Wednesday, August 26, 2020

Prince Henry the Navigator

Prince Henry the Navigator (1394-1460) was the third son of King John I and Queen Philippa of Portugal. He gained military renown when the Portuguese captured Ceuta from the Moors in 1415 and, as a fervent Christian, was an ardent crusader against Islam. Henry became fascinated with Africa, a continent about which the Portuguese knew little. He developed a desire to learn about the Muslims who lived there, primarily in hopes of conquering them.

However, some of the military campaigns he was later involved in were less successful.

Although he was called Prince Henry the Navigator by the English, Prince Henry never actually sailed on any of the voyages of discovery he sponsored. Instead, Prince Henry established a school for the study of the arts of navigation, mapmaking, and shipbuilding.

This would allow sailors to better guide their ships and to come up with new ship designs. His determination to expand Portuguese trade and territory elsewhere, under the guise of spreading Christianity amongst the heathen, was successful.His goal was to find a route to the rich spice trade of the Indies and to explore the west coast of Africa. Henry directed a grand imperial scheme, dispatching his mariners into the unknown waters of the African coast and the islands of the Atlantic.

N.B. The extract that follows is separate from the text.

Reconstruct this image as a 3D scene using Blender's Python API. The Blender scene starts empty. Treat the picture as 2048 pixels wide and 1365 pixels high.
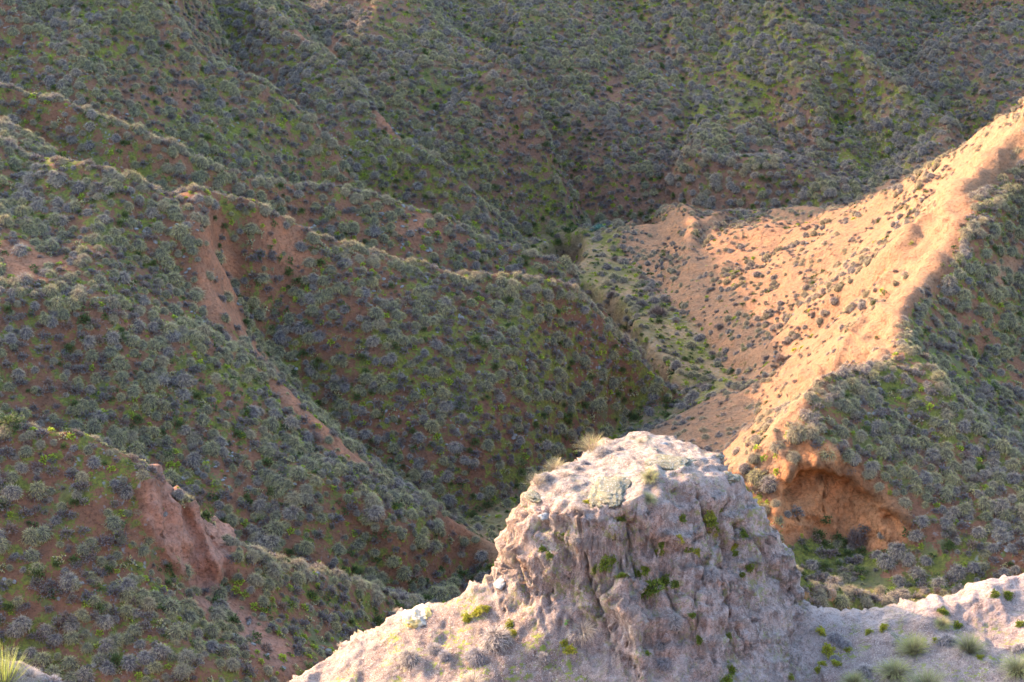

Under his direction, a new and lighter ship was developed, the caravel, which would allow sea captains to sail further and faster.

Henry  set up an intelligence service to coordinate every scrap. of information he could glean from caravan traders, pilots, and Jewish and Moslem travelers from across North Africa. The first voyages under Prince Henry's sponsorship began the year after the 1415 victory at Ceuta.

During the two-year period from 1444 to 1446, Prince Henry intensified the exploration of Africa, sending between 30 and 40 of his ships on missions.

The last voyage sponsored by Prince Henry sailed over 1,500 miles down the African coast. Although he never sailed on the expeditions, the voyages that he paid for in the mid-1400s helped launch Portugal into the front of the race to find a sea route to the Indies. He laid the foundations for the later 1497–1499 voyage of Vasco da Gama to India and the growth of a global commercial empire that would eventually stretch from India and Malaysia in the east to Brazil in the west.

Before Henry's time, any sustained capacity to conduct deep-sea ailing was several thousands of years in the past, a part of earlier, more technologically primitive, seagoing cultures. After Henry, ocean navigation became a branch of science, a perfected, transmissible technology of universal potential.